Here at Valley Beth Shalom, I’m reminded of one of Rabbi Schulweis’ teachings about the boundaries of the self and the other. He wrote:

So much of my life I live for others. So much of my life I rival to excel others and to become like others. It is a vain ambition. The words of Rabbi Mendl of Kotzk address my search. “If I am I because I am I and you are you because you are you then I am I and you are you.” “But if I am I because you are you, and you are you because I am I, then I am not I, and you are not you.” “Everything in the world,” the Rabbi Mendel said, “can be imitated, except truth.

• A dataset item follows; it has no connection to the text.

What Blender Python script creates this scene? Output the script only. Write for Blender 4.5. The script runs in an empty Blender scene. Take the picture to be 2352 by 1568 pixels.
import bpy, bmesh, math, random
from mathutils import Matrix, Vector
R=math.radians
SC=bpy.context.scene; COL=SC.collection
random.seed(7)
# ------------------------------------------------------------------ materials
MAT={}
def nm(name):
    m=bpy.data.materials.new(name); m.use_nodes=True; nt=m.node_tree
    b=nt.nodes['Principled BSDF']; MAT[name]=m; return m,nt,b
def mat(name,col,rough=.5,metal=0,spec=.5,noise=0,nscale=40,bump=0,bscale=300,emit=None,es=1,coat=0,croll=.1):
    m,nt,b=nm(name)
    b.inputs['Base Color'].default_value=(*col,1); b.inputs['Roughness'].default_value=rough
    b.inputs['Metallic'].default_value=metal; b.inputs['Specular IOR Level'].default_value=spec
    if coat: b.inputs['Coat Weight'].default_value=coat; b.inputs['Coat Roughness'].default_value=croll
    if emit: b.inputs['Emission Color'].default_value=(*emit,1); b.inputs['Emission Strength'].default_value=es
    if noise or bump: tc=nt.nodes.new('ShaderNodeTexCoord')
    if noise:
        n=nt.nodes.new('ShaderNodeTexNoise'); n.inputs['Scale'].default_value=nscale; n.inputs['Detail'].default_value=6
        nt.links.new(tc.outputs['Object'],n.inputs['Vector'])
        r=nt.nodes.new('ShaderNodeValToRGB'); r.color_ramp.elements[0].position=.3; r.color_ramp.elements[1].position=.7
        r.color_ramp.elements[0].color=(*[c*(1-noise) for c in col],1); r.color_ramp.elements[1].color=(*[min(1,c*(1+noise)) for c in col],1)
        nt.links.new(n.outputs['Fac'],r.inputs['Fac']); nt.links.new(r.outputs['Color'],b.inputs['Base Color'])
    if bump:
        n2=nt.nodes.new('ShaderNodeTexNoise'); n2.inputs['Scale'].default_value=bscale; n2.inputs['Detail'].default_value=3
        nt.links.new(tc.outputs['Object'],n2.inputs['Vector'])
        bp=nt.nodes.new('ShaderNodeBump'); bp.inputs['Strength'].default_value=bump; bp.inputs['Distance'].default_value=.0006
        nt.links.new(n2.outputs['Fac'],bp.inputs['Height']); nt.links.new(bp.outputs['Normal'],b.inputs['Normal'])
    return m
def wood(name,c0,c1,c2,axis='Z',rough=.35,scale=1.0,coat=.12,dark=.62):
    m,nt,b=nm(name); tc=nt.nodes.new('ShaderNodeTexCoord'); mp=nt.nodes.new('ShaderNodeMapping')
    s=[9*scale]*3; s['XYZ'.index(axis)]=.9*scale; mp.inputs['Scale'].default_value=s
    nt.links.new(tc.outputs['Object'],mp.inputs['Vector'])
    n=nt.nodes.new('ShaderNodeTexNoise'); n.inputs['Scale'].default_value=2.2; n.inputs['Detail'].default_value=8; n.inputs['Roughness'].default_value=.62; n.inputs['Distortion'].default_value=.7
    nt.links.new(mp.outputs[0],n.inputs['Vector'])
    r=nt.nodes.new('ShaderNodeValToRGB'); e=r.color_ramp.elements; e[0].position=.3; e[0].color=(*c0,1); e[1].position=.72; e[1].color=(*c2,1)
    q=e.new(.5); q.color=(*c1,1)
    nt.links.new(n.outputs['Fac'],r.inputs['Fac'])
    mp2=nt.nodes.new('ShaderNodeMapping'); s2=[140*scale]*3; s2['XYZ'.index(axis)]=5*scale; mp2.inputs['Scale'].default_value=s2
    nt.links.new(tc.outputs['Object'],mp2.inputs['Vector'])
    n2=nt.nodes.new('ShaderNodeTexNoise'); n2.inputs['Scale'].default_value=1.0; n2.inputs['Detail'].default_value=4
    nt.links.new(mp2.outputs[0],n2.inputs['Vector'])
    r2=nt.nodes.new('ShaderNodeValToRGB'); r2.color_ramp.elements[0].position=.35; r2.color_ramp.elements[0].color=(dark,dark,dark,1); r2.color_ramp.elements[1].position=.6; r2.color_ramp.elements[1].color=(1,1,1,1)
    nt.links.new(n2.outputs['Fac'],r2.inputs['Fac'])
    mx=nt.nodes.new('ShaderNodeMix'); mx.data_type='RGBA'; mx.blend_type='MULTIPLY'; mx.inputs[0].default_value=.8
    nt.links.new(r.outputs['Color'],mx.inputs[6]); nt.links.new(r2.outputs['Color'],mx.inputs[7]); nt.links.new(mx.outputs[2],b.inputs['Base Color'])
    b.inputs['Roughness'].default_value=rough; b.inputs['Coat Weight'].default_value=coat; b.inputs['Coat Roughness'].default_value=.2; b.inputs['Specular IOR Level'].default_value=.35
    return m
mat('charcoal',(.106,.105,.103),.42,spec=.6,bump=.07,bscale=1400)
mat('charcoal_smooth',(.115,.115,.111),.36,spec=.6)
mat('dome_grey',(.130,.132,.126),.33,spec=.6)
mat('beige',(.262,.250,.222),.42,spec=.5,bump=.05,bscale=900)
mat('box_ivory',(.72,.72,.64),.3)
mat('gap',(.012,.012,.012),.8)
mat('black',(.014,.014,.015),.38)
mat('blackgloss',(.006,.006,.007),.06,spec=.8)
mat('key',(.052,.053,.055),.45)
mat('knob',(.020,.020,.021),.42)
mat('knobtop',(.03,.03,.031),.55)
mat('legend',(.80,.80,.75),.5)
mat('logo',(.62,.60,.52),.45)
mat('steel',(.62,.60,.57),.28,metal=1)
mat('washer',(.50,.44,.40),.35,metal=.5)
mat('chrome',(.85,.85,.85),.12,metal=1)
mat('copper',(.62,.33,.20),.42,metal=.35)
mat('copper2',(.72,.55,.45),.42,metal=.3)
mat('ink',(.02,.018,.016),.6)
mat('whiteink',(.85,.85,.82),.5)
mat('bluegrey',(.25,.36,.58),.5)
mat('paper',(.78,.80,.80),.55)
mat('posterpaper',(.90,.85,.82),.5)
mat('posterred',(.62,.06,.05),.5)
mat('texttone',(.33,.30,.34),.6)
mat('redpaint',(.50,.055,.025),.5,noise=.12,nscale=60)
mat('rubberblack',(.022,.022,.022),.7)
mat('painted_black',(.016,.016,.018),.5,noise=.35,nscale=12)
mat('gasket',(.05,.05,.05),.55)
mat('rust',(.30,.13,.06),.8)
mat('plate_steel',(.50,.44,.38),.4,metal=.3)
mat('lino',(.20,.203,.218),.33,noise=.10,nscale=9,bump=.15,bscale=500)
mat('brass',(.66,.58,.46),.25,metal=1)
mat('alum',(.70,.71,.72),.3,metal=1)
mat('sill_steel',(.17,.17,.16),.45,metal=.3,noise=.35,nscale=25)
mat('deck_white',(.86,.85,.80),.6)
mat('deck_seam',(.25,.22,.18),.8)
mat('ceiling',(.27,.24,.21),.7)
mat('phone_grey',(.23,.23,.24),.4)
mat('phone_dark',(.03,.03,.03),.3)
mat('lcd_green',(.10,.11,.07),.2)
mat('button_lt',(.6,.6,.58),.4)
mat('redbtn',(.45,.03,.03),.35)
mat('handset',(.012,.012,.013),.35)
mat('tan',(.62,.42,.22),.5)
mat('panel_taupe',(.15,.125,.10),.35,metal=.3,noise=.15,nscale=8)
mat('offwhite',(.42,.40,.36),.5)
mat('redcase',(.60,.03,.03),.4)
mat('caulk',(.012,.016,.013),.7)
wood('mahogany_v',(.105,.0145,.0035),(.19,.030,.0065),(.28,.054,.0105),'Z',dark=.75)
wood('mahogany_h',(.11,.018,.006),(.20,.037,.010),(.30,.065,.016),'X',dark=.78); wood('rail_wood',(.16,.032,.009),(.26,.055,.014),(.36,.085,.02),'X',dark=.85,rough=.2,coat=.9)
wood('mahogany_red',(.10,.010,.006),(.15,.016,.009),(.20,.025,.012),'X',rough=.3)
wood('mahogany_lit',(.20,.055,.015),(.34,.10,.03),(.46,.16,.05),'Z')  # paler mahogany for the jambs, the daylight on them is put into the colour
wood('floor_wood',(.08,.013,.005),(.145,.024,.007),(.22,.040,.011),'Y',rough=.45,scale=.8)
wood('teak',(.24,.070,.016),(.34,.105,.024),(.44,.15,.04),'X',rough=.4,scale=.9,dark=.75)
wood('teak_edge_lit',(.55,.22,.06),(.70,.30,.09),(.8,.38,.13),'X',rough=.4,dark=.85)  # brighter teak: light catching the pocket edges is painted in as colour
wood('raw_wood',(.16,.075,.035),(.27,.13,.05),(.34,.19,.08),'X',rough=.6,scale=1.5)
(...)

For truth that is imitated is no longer truth.” Whom dare I imitate and what self-deception would I perpetuate? God does not create clones. God does not create redundantly. There are no spiritually identical twins in the world. It is a precious and difficult wisdom to come to recognize that I am unique and that even my stumblings are unique. To preserve the singularity of my being is to overcome a lifetime of imitation. At the end of my life, God will not ask me why I was not like another, but why I was not myself.

After 10 days in Jerusalem, surrounded by colleagues and vibrant learning, I learned that to draw healthy boundaries, in whichever shape they may be drawn, begins with a healthy sketch of myself. A strong identity, a strong Jewish identity, is formed when I can draw myself well, hopefully with lines and curves that make space for others. Our text tradition has long supported this dream and I hope this dream is one we can realize together here as well.